2.ニッチサービスを○○億円で大企業に売れた理由

会場
大久保さんに質問です。ゴールドマン時代にM&Aに下っ端とはいえ携った時と、当事者としてやるときとのギャップがすごくあったんじゃないかと思うので、交渉などで大変だったポイントはなんですか?
あとはよくSyn.に持っていったなとも思ったので、その辺についてお聞きしたいです。

大久保
基本的にIPOを目指しているときのピッチはすごく簡単なんですよ。「自分の会社はすごく伸びますよ」「メンバーもこれだけすごいポテンシャルが高いですよ」っていう、ポジティブな話を語ればいいわけです。

でも、M&Aのときは、大体みんなロックアップがかかったとしてもやめるじゃないですか。
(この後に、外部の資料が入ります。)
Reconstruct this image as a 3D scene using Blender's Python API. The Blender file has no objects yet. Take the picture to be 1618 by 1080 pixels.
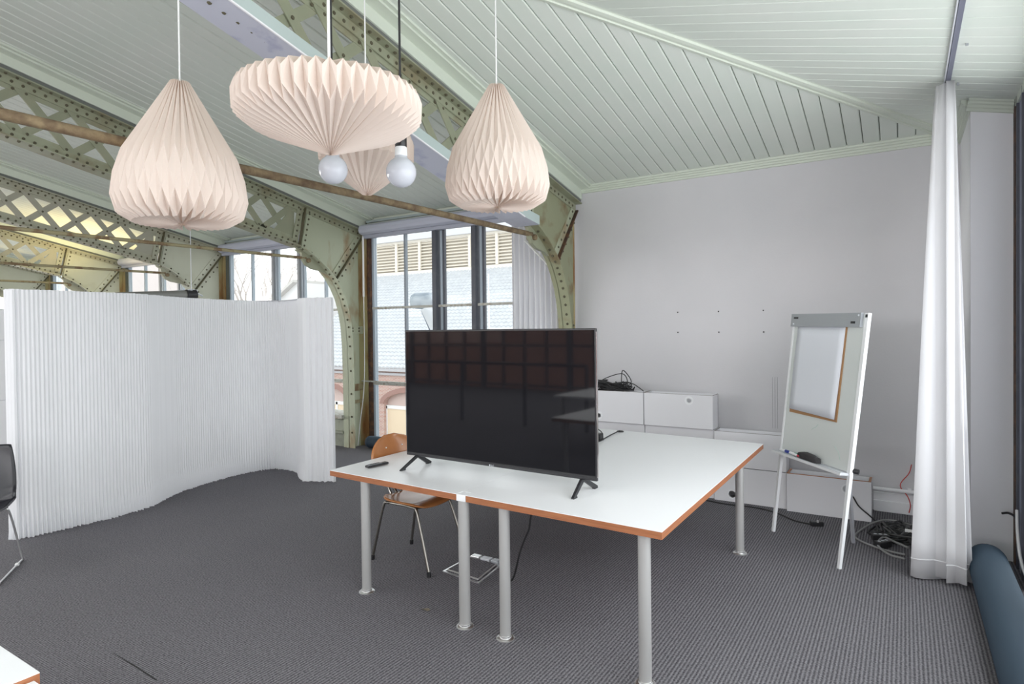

つまり、ずっとその会社にいるわけではない前提で交渉が始まります。例えばロックアップが3年だったとしても、3年で大体売る側の人はみんなやめる。残っている人は相当珍しいと思うんですよね。それは買う側もわかっているんです。
人ではなくて事業を買ってもらうわけで、それでもそれなりの金額がつくように頑張らなければならないんですが、やっぱり自分自身がずっとこれからも面倒を見る事業じゃないので、IPOのピッチと比べて、自分の言葉に説得力が生まれないんですよね。そこは苦労しました。